Plain text files, in Git/Mercurial
Use your source code version control such as Git, as you mentioned, or Mercurial.
Track the creation, definition, and evolving changes as SQL scripts. These are plain text files, and can be kept along with your app project or in a separate project of their own.
As these are just text files, you do not need any special add-ons or tools to link with Git.
You may want to use a database migration tool to help manage and automate the chore of running each of these scripts in a certain order as needed. You execute a migration when re-creating a database, or to update a database already in use.
Flyway
The Flyway project is a database migration tool. Every step you take in evolving your database structure is recorded as a SQL script to be managed by Flyway. When Flyway encounters an instance of your database that has not yet been brought up to date, it runs the applicable SQL scripts.

You can keep those SQL scripts along with your source code, including as part of your version control system. Or you can keep those scripts external to your project, and then point Flyway to them at runtime.

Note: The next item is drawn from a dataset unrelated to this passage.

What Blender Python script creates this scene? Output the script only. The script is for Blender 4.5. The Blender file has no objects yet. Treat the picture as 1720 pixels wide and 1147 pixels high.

Optionally you can apply Java classes in addition to the SQL scripts to effect changes to your database, for complicated situations where SQL is insufficient.
Flyway is built on Java, but useful for non-Java developers as well, with command-line utility wrappers around the invoking Java classes. So you can run Flyway from a console, a shell script, or from your build/integration server.
Flyway is open-source, free-of-cost, and rapidly growing in popularity.
Supports Microsoft SQL Server and a couple dozen others such as Postgres, H2, DB2, and so on.
Quite helpful for testing as you can create a fresh new empty database and then have Flyway bring that DB up to any desired point in your development history.
Liquibase
Liquibase is quite similar to Flyway in its purpose, but your migrations are driven by XML scripts rather than SQL scripts.
You should consider and compare Liquibase while considering Flyway. They are both strong successful tools.